Task to carry out: Return the listing below unchanged, minus its pictures.

Dataset section:
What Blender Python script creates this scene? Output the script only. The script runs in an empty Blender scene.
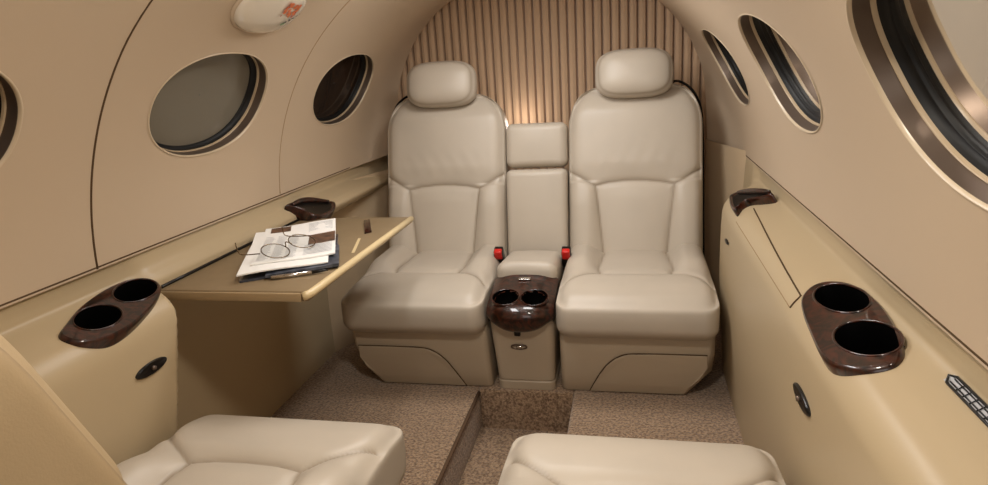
import bpy, bmesh, math, random
from mathutils import Vector, Matrix
random.seed(4)
scene = bpy.context.scene
COL = scene.collection
PI = math.pi
try:
    scene.view_settings.view_transform = 'Standard'
    scene.view_settings.look = 'None'
except Exception:
    pass

# ------------------------------------------------------------------ helpers
def lin(c):
    out = []
    for v in c:
        v /= 255.0
        out.append(v / 12.92 if v <= .04045 else ((v + .055) / 1.055) ** 2.4)
    return (*out, 1.0)

def sset(b, key, val):
    if key in b.inputs:
        b.inputs[key].default_value = val

def mat(name, rgb, rough=.5, spec=.5, metal=0, coat=0, coat_rough=.05, bump=None, mottle=None, sheen=0):
    """procedural principled; bump=(scale,strength,dist), mottle=(scale,rgb2)"""
    m = bpy.data.materials.new(name)
    m.use_nodes = True
    nt = m.node_tree
    b = nt.nodes['Principled BSDF']
    b.inputs['Base Color'].default_value = lin(rgb)
    b.inputs['Roughness'].default_value = rough
    b.inputs['Metallic'].default_value = metal
    sset(b, 'Specular IOR Level', spec)
    sset(b, 'Coat Weight', coat)
    sset(b, 'Coat Roughness', coat_rough)
    sset(b, 'Sheen Weight', sheen)
    if bump or mottle:
        tc = nt.nodes.new('ShaderNodeTexCoord')
    if mottle:
        n = nt.nodes.new('ShaderNodeTexNoise')
        n.inputs['Scale'].default_value = mottle[0]
        n.inputs['Detail'].default_value = 4
        r = nt.nodes.new('ShaderNodeValToRGB')
        r.color_ramp.elements[0].position = .35
        r.color_ramp.elements[1].position = .65
        r.color_ramp.elements[0].color = lin(rgb)
        r.color_ramp.elements[1].color = lin(mottle[1])
        nt.links.new(tc.outputs['Object'], n.inputs['Vector'])
        nt.links.new(n.outputs['Fac'], r.inputs['Fac'])
        nt.links.new(r.outputs['Color'], b.inputs['Base Color'])
    if bump:
        n2 = nt.nodes.new('ShaderNodeTexNoise')
        n2.inputs['Scale'].default_value = bump[0]
        n2.inputs['Detail'].default_value = 3
        bp = nt.nodes.new('ShaderNodeBump')
        bp.inputs['Strength'].default_value = bump[1]
        bp.inputs['Distance'].default_value = bump[2]
        nt.links.new(tc.outputs['Object'], n2.inputs['Vector'])
        nt.links.new(n2.outputs['Fac'], bp.inputs['Height'])
        nt.links.new(bp.outputs['Normal'], b.inputs['Normal'])
    return m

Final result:
What Blender Python script creates this scene? Output the script only. The script runs in an empty Blender scene.
import bpy, bmesh, math, random
from mathutils import Vector, Matrix
random.seed(4)
scene = bpy.context.scene
COL = scene.collection
PI = math.pi
try:
    scene.view_settings.view_transform = 'Standard'
    scene.view_settings.look = 'None'
except Exception:
    pass

# ------------------------------------------------------------------ helpers
def lin(c):
    out = []
    for v in c:
        v /= 255.0
        out.append(v / 12.92 if v <= .04045 else ((v + .055) / 1.055) ** 2.4)
    return (*out, 1.0)

def sset(b, key, val):
    if key in b.inputs:
        b.inputs[key].default_value = val

def mat(name, rgb, rough=.5, spec=.5, metal=0, coat=0, coat_rough=.05, bump=None, mottle=None, sheen=0):
    """procedural principled; bump=(scale,strength,dist), mottle=(scale,rgb2)"""
    m = bpy.data.materials.new(name)
    m.use_nodes = True
    nt = m.node_tree
    b = nt.nodes['Principled BSDF']
    b.inputs['Base Color'].default_value = lin(rgb)
    b.inputs['Roughness'].default_value = rough
    b.inputs['Metallic'].default_value = metal
    sset(b, 'Specular IOR Level', spec)
    sset(b, 'Coat Weight', coat)
    sset(b, 'Coat Roughness', coat_rough)
    sset(b, 'Sheen Weight', sheen)
    if bump or mottle:
        tc = nt.nodes.new('ShaderNodeTexCoord')
    if mottle:
        n = nt.nodes.new('ShaderNodeTexNoise')
        n.inputs['Scale'].default_value = mottle[0]
        n.inputs['Detail'].default_value = 4
        r = nt.nodes.new('ShaderNodeValToRGB')
        r.color_ramp.elements[0].position = .35
        r.color_ramp.elements[1].position = .65
        r.color_ramp.elements[0].color = lin(rgb)
        r.color_ramp.elements[1].color = lin(mottle[1])
        nt.links.new(tc.outputs['Object'], n.inputs['Vector'])
        nt.links.new(n.outputs['Fac'], r.inputs['Fac'])
        nt.links.new(r.outputs['Color'], b.inputs['Base Color'])
    if bump:
        n2 = nt.nodes.new('ShaderNodeTexNoise')
        n2.inputs['Scale'].default_value = bump[0]
        n2.inputs['Detail'].default_value = 3
        bp = nt.nodes.new('ShaderNodeBump')
        bp.inputs['Strength'].default_value = bump[1]
        bp.inputs['Distance'].default_value = bump[2]
        nt.links.new(tc.outputs['Object'], n2.inputs['Vector'])
        nt.links.new(n2.outputs['Fac'], bp.inputs['Height'])
        nt.links.new(bp.outputs['Normal'], b.inputs['Normal'])
    return m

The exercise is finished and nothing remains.